Our first;
I went from an SUV to our first van when the 92 Cherokee we had was acting up.
I think we (I) jumped the gun looking at vans unsure if the Jeep issue was going to be expensive or haunt us with further troubles.
We picked up a 93 Dustbuster or what GM called the Chevy version a Lumina. Was the mini-vacuum shape or the giant dash board that had it's own zip code part of it's charm ? Probably not.
At the time of purchase, it might have had 35,000 miles on it and I think we found evidence of it as a company car for a Tupperware rep. Many of the features were hardly used. The passenger door opened stiff as if it had only been used few times and there was no signs of typical family use or kids drama you might expect with a van. It was pristine.
Handy seat configurations, all buckets and comfy plus handy room for hauling options or even my office-on-wheels as it turned out to be were benefits just this side of joyful. Something that big and long offered a pleasant ride we were not use to either.

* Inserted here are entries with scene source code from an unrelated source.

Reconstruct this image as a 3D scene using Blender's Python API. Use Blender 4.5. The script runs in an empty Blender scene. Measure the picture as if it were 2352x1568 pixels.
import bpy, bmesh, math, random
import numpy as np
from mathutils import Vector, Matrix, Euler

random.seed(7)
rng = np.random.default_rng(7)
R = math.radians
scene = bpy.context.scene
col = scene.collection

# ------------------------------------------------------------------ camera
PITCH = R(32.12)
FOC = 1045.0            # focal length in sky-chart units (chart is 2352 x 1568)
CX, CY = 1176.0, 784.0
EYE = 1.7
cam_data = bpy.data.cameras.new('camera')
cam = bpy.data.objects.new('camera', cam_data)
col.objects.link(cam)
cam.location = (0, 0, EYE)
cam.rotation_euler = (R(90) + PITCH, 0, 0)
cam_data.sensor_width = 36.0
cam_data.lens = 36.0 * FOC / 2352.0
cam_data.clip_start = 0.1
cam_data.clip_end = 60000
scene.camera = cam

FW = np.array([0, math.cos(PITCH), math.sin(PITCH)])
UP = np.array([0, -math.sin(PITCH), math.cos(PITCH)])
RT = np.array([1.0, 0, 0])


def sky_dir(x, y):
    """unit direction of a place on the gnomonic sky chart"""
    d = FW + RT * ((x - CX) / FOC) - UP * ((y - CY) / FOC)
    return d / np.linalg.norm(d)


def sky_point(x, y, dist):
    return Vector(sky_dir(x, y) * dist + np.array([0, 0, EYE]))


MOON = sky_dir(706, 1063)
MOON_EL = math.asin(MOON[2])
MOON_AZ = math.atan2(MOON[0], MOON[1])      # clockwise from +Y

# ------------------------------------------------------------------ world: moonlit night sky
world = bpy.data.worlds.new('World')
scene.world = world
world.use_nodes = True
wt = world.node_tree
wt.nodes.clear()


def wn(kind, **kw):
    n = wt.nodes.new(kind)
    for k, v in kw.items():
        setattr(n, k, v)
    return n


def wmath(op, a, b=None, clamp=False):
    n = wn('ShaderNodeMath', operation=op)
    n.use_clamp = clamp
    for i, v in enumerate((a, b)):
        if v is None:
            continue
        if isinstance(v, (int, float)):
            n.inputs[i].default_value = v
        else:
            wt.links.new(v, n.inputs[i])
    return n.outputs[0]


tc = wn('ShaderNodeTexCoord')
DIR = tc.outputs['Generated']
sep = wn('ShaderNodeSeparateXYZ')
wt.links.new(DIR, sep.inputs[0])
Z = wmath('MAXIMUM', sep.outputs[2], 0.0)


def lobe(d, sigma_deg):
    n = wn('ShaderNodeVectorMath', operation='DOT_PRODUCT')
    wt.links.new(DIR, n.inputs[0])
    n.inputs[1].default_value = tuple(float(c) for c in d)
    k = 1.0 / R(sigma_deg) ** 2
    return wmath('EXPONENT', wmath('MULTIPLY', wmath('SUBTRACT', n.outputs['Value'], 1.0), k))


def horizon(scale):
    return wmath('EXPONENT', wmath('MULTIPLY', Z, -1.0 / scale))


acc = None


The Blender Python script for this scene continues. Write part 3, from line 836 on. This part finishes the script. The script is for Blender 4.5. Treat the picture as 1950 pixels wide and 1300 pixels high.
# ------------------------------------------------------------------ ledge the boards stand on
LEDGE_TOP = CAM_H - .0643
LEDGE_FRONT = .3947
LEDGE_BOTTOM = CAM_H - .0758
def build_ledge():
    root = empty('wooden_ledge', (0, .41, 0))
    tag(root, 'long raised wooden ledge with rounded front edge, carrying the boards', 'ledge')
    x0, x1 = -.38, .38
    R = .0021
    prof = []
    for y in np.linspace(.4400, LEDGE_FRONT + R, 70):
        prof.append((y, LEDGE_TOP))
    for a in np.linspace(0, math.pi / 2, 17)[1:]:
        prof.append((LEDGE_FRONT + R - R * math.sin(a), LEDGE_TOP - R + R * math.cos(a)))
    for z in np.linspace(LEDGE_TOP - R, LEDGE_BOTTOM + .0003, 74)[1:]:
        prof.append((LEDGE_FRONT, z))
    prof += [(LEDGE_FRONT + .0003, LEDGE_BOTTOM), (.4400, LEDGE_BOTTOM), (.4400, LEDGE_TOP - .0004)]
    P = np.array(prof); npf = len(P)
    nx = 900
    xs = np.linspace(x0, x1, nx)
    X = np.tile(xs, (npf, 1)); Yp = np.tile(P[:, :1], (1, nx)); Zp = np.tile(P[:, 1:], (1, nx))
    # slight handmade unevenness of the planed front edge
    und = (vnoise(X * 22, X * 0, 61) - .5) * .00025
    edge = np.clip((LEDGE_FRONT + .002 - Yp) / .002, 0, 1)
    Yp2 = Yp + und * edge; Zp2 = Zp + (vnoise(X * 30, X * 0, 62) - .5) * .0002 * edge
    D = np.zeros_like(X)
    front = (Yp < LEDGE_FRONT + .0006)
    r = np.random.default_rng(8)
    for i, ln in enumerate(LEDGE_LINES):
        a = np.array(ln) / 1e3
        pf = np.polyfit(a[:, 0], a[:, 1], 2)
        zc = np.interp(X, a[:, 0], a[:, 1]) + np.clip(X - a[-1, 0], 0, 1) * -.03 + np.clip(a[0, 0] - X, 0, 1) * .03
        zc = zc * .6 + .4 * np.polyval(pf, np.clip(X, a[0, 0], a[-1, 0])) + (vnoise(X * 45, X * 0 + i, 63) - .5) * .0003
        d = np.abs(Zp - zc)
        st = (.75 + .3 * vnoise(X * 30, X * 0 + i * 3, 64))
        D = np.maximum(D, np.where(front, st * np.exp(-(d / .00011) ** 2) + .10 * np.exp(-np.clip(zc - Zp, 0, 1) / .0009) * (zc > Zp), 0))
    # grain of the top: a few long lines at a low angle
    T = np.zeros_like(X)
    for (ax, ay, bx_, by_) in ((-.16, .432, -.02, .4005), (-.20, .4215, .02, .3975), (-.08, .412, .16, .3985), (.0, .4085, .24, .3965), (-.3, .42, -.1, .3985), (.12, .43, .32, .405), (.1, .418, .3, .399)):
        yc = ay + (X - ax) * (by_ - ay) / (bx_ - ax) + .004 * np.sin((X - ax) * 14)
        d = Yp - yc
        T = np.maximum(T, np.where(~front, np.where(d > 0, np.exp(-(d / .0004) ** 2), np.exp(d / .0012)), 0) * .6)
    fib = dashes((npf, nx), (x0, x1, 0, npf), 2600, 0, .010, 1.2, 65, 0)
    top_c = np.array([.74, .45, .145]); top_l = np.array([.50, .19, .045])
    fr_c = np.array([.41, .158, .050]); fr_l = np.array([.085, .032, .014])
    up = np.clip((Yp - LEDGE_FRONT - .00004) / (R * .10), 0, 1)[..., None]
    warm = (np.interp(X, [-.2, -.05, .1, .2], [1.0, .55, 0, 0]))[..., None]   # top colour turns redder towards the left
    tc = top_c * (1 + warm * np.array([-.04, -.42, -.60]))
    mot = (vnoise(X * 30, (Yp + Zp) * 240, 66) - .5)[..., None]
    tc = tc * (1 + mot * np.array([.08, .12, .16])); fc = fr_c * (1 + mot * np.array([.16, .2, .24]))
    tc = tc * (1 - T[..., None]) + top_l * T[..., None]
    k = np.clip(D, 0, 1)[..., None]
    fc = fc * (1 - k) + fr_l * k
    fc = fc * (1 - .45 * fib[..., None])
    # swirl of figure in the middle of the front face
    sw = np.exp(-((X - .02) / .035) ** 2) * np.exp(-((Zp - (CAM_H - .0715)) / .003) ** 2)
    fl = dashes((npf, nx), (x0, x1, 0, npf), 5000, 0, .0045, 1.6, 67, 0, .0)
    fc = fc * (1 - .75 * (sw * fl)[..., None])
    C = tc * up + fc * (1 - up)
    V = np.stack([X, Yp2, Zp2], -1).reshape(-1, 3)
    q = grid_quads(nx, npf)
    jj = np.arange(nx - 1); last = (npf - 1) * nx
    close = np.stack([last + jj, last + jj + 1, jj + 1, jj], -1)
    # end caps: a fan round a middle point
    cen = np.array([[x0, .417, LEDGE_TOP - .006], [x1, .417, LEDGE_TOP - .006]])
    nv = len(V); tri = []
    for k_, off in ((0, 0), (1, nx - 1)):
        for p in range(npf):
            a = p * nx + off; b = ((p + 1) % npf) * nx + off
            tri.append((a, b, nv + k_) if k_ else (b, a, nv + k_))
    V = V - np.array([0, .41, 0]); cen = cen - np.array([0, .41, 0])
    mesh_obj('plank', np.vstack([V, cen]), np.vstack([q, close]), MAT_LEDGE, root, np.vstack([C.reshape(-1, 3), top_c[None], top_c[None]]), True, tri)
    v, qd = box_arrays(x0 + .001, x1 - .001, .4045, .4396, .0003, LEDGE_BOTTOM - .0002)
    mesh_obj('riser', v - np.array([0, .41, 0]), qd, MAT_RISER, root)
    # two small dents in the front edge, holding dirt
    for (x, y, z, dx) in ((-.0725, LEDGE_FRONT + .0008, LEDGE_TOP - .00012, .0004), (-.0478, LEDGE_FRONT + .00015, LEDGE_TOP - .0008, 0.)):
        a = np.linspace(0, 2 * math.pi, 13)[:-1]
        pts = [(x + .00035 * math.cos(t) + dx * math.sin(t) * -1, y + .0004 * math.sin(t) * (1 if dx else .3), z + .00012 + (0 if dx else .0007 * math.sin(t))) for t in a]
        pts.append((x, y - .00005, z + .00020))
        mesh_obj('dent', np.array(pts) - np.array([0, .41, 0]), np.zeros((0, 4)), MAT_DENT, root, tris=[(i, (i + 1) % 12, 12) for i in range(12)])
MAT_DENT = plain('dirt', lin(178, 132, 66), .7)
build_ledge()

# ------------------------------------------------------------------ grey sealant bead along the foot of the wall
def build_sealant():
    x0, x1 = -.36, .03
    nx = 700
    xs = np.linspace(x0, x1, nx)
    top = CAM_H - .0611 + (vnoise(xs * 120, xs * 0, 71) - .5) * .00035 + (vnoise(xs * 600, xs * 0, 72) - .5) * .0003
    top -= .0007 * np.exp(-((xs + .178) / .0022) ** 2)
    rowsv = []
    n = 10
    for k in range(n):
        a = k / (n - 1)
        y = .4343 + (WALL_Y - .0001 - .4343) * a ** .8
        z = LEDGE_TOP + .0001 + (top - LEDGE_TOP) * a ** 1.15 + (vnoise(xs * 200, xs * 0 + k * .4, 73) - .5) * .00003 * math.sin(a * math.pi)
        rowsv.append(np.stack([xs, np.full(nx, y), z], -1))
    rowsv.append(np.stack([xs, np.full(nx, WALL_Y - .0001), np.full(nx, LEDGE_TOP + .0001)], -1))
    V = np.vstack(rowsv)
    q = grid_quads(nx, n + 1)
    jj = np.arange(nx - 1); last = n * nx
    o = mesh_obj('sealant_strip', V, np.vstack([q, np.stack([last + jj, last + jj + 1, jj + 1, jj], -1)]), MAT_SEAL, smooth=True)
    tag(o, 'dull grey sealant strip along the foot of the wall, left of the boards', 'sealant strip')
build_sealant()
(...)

It's demise was grill versus driver door - A high velocity reddish or orange-colored blur (Camaro?) piloted by an influenced driver on a Sunday afternoon. Through it's productive time, I kept my printer and laptop at the ready and conducted a week's worth of my job from that wheeled shuttle, loaded and hauled products to customers and cleaned out those few things to convert it to family and weekend use for our adventures. Our two boys were 7 and 9 at the time.
VAN #2
Years later, we met some friends by accident at a car dealer event and I think we were pursuing interest in pre-owned Honda Odyssey inventory. We struck up conversation and they were looking at a new Honda car, ready to get rid of a Caravan. I guess the price was right and we went for the older, still good looking van - probably a 92. There was nothing offensive about it but I did employ a friend who was a mechanical genius and cheap labor for his efforts and talent on a head gasket job, maybe a trans rebuild too ...? One day shortly after I washed, waxed and even put some red pin stripe on that white shoebox, it was taken. Probably some mal adjusted teen who craved Brady Bunch life and wanted a joyride to the nearest mall - where we picked it up at a few days later.
That was it for vans in our experience.
I can understand how a van becomes part of the family. It's a far different thing than the svelte, lightweight, high power sports car people crave but memories, adventures and expeditions, helping someone move or dropping off the kid to college and their first dorm ... these experiences live on in different ways.
Other vehicles are meant to entertain.